Hyundai is responding swiftly to 47th President Donald Trump’s newly implemented auto tariffs by shifting key vehicle production from Mexico to the U.S. The automaker, heavily reliant on the American market, has formed a specialized task force and committed billions to American manufacturing, highlighting how Trump’s America First economic policies are already impacting global business decisions.

Key Details:

  • Hyundai has created a tariffs task force and is relocating Tucson SUV production from Mexico to Alabama.

  • Despite a 25% tariff on car imports that began April 3, Hyundai reported a 2% gain in Q1 operating profit and maintained earnings guidance.

  • Hyundai and Kia derive one-third of their global sales from the U.S., where two-thirds of their vehicles are imported.

Diving Deeper:

In a direct response to President Trump’s decisive new tariffs on imported automobiles, Hyundai announced Thursday it has mobilized a specialized task force to mitigate the financial impact of the new trade policy and confirmed production shifts of one of its top-selling models to the United States.
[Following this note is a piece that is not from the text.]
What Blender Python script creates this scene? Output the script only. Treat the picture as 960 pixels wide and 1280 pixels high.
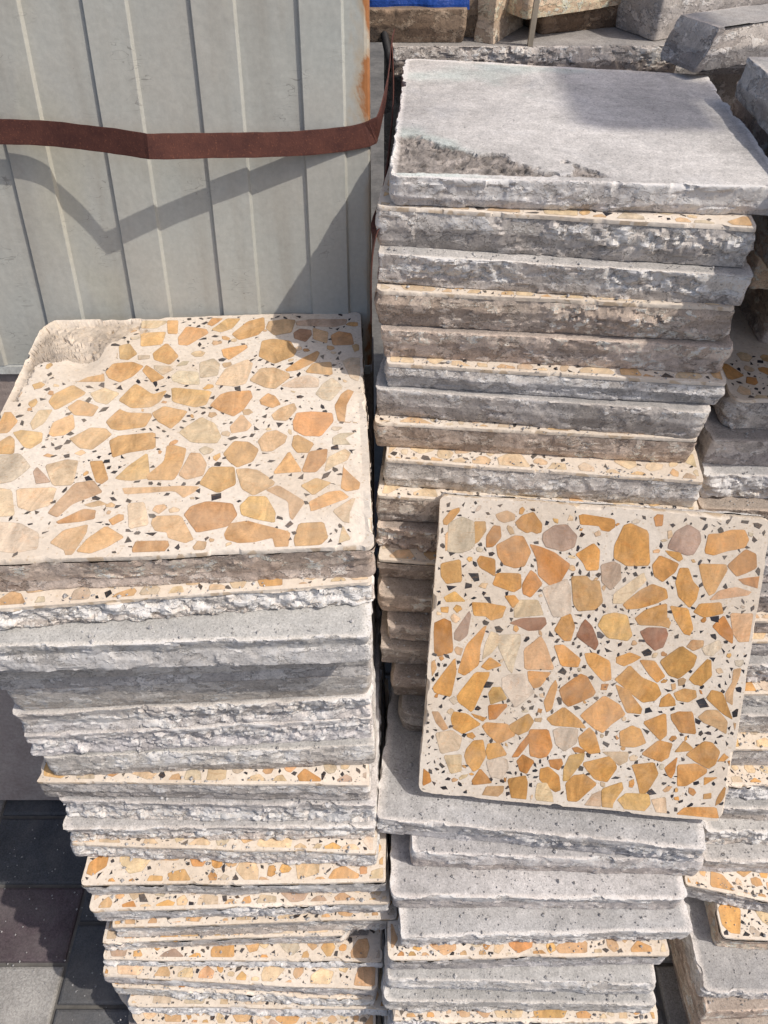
import bpy, math, random
import numpy as np
from mathutils import Vector, Matrix

# ------------------------------------------------------------------ camera, light, exposure
SC = bpy.context.scene
for o in list(bpy.data.objects):
    bpy.data.objects.remove(o)
COL = SC.collection
R = math.radians
ZG = 1.508                       # the pavement is z = 0; tables below are measured from the eye

cam = bpy.data.cameras.new('camera')
cam.sensor_fit = 'VERTICAL'
cam.sensor_height = 36.0
cam.lens = 27.03
cam.clip_start = 0.02
cam.clip_end = 3000
camera = bpy.data.objects.new('camera', cam)
camera.location = (0, 0, ZG)
camera.rotation_euler = (R(90 - 45.5), 0, 0)
COL.objects.link(camera)
SC.camera = camera

SUN_DIR = Vector((0.552, -0.215, 0.806)).normalized()      # from the place towards the sun
SUN_EL = math.asin(SUN_DIR.z)
SUN_AZ = math.atan2(SUN_DIR.x, SUN_DIR.y)
world = bpy.data.worlds.new('World')
SC.world = world
world.use_nodes = True
wn, wl = world.node_tree.nodes, world.node_tree.links
wn.clear()
sky = wn.new('ShaderNodeTexSky')
sky.sky_type = 'NISHITA'
sky.sun_disc = False
sky.sun_elevation = SUN_EL
sky.sun_rotation = SUN_AZ
sky.dust_density = 3.0
sky.air_density = 0.8
sky.ozone_density = 0.6
bg = wn.new('ShaderNodeBackground')
bg.inputs['Strength'].default_value = 0.15
wo = wn.new('ShaderNodeOutputWorld')
wl.new(sky.outputs[0], bg.inputs[0])
wl.new(bg.outputs[0], wo.inputs[0])
sun_data = bpy.data.lights.new('sun', 'SUN')
sun_data.energy = 3.1
sun_data.angle = R(0.53)
sun_data.color = (1.0, 0.945, 0.87)
sun = bpy.data.objects.new('sun', sun_data)
sun.rotation_euler = SUN_DIR.to_track_quat('Z', 'Y').to_euler()
sun.location = (2, -2, 5)
COL.objects.link(sun)
SC.view_settings.view_transform = 'Standard'
SC.view_settings.look = 'None'
SC.view_settings.exposure = 0.0
SC.view_settings.gamma = 1.0
SC.view_settings.use_curve_mapping = False
SC.render.engine = 'CYCLES'
SC.cycles.max_bounces = 6

# ------------------------------------------------------------------ numpy noise
def _hash(ix, iy, iz):
    h = (ix * 374761393 + iy * 668265263 + iz * 2147483647 + 1013904223) & 0xffffffff
    h = ((h ^ (h >> 13)) * 1274126177) & 0xffffffff
    h = (h ^ (h >> 16)) & 0xffffffff
    h = (h * 2246822519) & 0xffffffff
    return ((h ^ (h >> 15)) & 0xffffff).astype(np.float64) / 0xffffff * 2 - 1

def vnoise(P):
    I = np.floor(P).astype(np.int64)
    f = P - I
    f = f * f * f * (f * (f * 6 - 15) + 10)
    r = 0
    for dx in (0, 1):
        wx = f[:, 0] if dx else 1 - f[:, 0]
        for dy in (0, 1):
            wy = f[:, 1] if dy else 1 - f[:, 1]
            for dz in (0, 1):
                wz = f[:, 2] if dz else 1 - f[:, 2]
                r = r + wx * wy * wz * _hash(I[:, 0] + dx, I[:, 1] + dy, I[:, 2] + dz)
    return r

def fbm(P, octaves=3):
    a, s, r = 1.0, 0.0, 0
    P = P.copy()
    for _ in range(octaves):
        r = r + a * vnoise(P)
        s += a
        a *= 0.5
        P = P * 2.03 + 17.3
    return r / s * 1.5

def worley(P):
    """distance to the nearest feature point, and that cell's random value"""
    I = np.floor(P).astype(np.int64)
    best = np.full(len(P), 9.0); val = np.zeros(len(P))
    for dx in (-1, 0, 1):
        for dy in (-1, 0, 1):
            for dz in (-1, 0, 1):
                c = I + (dx, dy, dz)
                h1 = _hash(c[:, 0], c[:, 1], c[:, 2]); h2 = _hash(c[:, 0] + 71, c[:, 1] + 13, c[:, 2] + 5); h3 = _hash(c[:, 0] + 29, c[:, 1] + 91, c[:, 2] + 47)
                d = (c[:, 0] + .5 + .45 * h1 - P[:, 0]) ** 2 + (c[:, 1] + .5 + .45 * h2 - P[:, 1]) ** 2 + (c[:, 2] + .5 + .45 * h3 - P[:, 2]) ** 2
                m = d < best
                best = np.where(m, d, best); val = np.where(m, h1 * h2 * 1.5, val)
    return np.sqrt(best), val

def sstep(a, b, x):
    t = np.clip((x - a) / (b - a), 0, 1)
    return t * t * (3 - 2 * t)

# ------------------------------------------------------------------ materials
def new_mat(name):
    m = bpy.data.materials.new(name)
    m.use_nodes = True
    nt = m.node_tree
    nt.nodes.clear()
    out = nt.nodes.new('ShaderNodeOutputMaterial')
    bsdf = nt.nodes.new('ShaderNodeBsdfPrincipled')
    nt.links.new(bsdf.outputs[0], out.inputs[0])
    bsdf.inputs['Specular IOR Level'].default_value = 0.25
    return m, nt, bsdf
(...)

The move underscores the gravity of the new 25% import tax and the economic leverage wielded by a White House that is now unambiguously prioritizing American industry.

Starting with its popular Tucson SUV, Hyundai is transitioning some manufacturing from Mexico to its Alabama facility. Additional consideration is being given to relocating production away from Seoul for other U.S.-bound vehicles, signaling that the company is bracing for the long-term implications of Trump’s tariffs.

This move comes as the 25% import tax on vehicles went into effect April 3, with a matching tariff on auto parts scheduled to hit May 3. Hyundai, which generates a full third of its global revenue from American consumers, knows it can’t afford to delay action. Notably, U.S. retail sales for Hyundai jumped 11% last quarter, as car buyers rushed to purchase vehicles before prices inevitably climb due to the tariff.

Despite the trade policy, Hyundai reported a 2% uptick in first-quarter operating profit and reaffirmed its earnings projections, indicating confidence in its ability to adapt. Yet the company isn’t taking chances. Ahead of the tariffs, Hyundai stockpiled over three months of inventory in U.S. markets, hoping to blunt the initial shock of the increased import costs.

In a significant show of good faith and commitment to U.S. manufacturing, Hyundai last month pledged a massive $21 billion investment into its new Georgia plant. That announcement was made during a visit to the White House, just days before President Trump unveiled the auto tariff policy — a strategic alignment with a pro-growth, pro-America agenda.

Still, the challenges are substantial. The global auto industry depends on complex, multi-country supply chains, and analysts warn that tariffs will force production costs higher. Hyundai is holding the line on pricing for now, promising to keep current model prices stable through June 2. After that, however, price adjustments are on the table, potentially passing the burden to consumers.

South Korea, which remains one of the largest exporters of automobiles to the U.S., is not standing idle. A South Korean delegation is scheduled to meet with U.S. trade officials in Washington Thursday, marking the start of negotiations that could redefine the two nations’ trade dynamics.

President Trump’s actions represent a sharp pivot from the era of global corporatism that defined trade under the Obama-Biden administration. Hyundai’s swift response proves that when the U.S. government puts its market power to work, foreign companies will move mountains — or at least entire assembly lines — to stay in the game.